Утром Познань - большой и оживлённый город. Посередине красная кирпичная крепость постройки, должно быть, середины прошлого века. Это огромное круглое сооружение с бойницами, смотрящими во все стороны.

Мы, однако, не туристы, и любоваться здешними достопримечательностями не собираемся. К тому же нет у нас и гидов. Впрочем, несколько своеобразные экскурсоводы, пожалуй, у нас есть: это наши пустые желудки. Они-то и зовут нас походить по городу.
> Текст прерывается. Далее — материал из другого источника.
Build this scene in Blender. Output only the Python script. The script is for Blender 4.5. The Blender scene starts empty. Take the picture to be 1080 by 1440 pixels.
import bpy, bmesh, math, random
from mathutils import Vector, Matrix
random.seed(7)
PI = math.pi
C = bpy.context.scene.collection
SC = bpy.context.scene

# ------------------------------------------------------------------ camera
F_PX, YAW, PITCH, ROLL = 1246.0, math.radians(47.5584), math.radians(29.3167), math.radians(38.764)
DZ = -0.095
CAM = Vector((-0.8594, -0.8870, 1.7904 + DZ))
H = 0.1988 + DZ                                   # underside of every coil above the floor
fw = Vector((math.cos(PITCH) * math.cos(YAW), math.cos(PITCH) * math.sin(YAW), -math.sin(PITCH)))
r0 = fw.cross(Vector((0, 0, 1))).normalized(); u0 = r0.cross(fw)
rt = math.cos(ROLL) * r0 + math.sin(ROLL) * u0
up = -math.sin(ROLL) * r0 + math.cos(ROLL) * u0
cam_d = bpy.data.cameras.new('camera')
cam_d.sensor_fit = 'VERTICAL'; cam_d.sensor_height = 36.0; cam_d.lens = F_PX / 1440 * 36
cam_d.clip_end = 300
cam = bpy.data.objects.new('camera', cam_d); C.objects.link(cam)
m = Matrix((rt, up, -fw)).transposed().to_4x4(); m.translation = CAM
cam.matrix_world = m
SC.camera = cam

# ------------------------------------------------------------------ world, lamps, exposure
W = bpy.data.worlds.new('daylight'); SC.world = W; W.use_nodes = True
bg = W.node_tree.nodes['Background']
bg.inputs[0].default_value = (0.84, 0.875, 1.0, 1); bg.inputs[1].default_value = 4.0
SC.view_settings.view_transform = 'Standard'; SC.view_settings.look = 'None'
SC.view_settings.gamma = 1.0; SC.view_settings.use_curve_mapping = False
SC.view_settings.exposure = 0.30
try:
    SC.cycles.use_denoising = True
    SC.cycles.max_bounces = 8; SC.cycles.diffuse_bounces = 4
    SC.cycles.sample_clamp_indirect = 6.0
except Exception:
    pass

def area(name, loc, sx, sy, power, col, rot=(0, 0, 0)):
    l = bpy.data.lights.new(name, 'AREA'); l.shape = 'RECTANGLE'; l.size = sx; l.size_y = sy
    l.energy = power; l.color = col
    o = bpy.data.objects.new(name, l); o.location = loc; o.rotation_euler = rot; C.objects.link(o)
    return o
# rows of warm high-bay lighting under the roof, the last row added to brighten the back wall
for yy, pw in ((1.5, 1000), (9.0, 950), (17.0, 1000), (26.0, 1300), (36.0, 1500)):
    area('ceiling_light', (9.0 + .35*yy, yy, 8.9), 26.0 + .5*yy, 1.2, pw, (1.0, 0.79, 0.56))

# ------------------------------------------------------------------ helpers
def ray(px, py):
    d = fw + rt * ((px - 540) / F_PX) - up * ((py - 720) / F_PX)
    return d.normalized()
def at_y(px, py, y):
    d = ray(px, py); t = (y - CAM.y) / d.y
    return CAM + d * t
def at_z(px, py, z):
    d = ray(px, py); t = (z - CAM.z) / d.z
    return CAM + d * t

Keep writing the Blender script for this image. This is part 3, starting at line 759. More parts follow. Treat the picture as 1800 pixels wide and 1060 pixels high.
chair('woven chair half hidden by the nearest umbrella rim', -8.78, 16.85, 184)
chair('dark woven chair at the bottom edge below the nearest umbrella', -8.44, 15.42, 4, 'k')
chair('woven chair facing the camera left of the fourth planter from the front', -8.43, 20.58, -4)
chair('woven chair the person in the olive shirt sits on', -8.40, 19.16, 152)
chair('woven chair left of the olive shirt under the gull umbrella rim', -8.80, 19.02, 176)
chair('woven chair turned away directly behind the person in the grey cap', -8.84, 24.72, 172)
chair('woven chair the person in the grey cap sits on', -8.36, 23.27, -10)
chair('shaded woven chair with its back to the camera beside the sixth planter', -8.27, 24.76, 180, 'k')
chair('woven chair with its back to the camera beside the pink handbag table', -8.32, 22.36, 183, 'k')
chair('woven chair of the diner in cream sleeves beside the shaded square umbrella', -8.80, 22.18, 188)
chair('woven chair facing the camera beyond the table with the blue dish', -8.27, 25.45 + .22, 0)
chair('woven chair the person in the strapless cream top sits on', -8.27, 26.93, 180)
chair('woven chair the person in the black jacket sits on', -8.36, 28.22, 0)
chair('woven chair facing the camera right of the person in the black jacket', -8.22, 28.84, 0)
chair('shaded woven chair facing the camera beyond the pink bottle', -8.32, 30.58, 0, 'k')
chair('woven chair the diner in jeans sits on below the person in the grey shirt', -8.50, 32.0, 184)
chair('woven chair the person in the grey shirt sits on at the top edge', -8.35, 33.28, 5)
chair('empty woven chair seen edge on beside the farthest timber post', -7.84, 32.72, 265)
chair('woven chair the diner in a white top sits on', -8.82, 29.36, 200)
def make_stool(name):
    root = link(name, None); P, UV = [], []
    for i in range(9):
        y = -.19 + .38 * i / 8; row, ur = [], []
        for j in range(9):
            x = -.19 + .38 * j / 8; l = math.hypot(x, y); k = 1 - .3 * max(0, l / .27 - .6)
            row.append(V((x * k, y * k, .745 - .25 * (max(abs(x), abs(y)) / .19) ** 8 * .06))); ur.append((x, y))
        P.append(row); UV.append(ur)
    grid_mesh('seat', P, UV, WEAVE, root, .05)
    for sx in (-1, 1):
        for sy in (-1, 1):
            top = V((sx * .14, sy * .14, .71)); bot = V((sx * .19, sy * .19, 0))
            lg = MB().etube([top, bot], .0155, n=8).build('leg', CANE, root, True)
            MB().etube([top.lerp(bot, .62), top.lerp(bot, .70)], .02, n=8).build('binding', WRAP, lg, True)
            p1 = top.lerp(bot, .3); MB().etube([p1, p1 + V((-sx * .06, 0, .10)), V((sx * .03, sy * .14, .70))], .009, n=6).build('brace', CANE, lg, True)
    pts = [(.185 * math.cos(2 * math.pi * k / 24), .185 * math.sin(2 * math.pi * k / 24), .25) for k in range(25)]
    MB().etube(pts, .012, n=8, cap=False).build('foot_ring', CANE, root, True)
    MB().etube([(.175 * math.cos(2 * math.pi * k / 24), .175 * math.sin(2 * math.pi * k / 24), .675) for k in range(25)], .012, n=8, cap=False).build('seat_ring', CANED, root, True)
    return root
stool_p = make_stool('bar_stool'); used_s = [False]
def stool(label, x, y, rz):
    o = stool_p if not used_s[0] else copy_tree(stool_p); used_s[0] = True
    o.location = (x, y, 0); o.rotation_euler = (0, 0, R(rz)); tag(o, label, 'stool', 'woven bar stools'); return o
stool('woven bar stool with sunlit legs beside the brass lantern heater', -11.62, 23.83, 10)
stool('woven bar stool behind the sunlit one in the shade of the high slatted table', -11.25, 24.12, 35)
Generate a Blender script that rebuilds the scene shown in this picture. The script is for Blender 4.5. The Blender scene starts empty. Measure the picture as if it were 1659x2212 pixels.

Ведь, как всегда, нас кормят только в расчёте на дорогу, а всякие стоянки, разумеется, при этом не учитываются. А стоянка в Познани, говорят, продлится не менее суток.

У нас с Иваном Фёдоровичем сохранилось немного немецких и русских денег. Немецкие были получены за работу в шахте, а русские - за погрузку автомашины. По нашим представлениям, это целый капитал. Поэтому мы чувствуем себя солидными людьми и уверенно входим в первый же встретившийся на пути магазин. Пожалуй, это не магазин, а мелочная лавочка, в которой всего понемногу. Лежит хлеб, в бочонке селёдки, на полках какие-то бутылки и тут же различная хозяйственная утварь. За прилавком в клеёнчатом переднике высокий немолодой поляк. Он перекидывается словами с тремя посетителями, сидящими тут же за столиком с кружками в руках. Хозяин нас как бы не замечает и продолжает говорить со своими.

Ждём минуту, две, может быть, и больше. Поляк по-прежнему нас игнорирует. Тогда я, вынув деньги, прошу его продать нам буханку хлеба, за русские или за немецкие. Поляка как током ударило. Он, резко вздёрнув голову и презрительно глядя на нас, принял гордый и надменный вид. Могло показаться, что перед нами не мелочной торговец, а ясновельможный пан. Тут же, кивая на нас, он стал быстро что-то говорить своим соотечественникам, в его тоне звучала то угроза, то насмешка. Слышалось: "москали", "пся крев" и другие, вероятно, не менее сильные и неблагозвучные эпитеты. Всё это явно направлялось в наш огород. Затем, быстро выхватив у меня из рук трёхрублёвку, он стал издали её внимательно рассматривать. Секунду подержав, смачно плюнул в эту зелёную бумажку и, скомкав, бросил мне в лицо.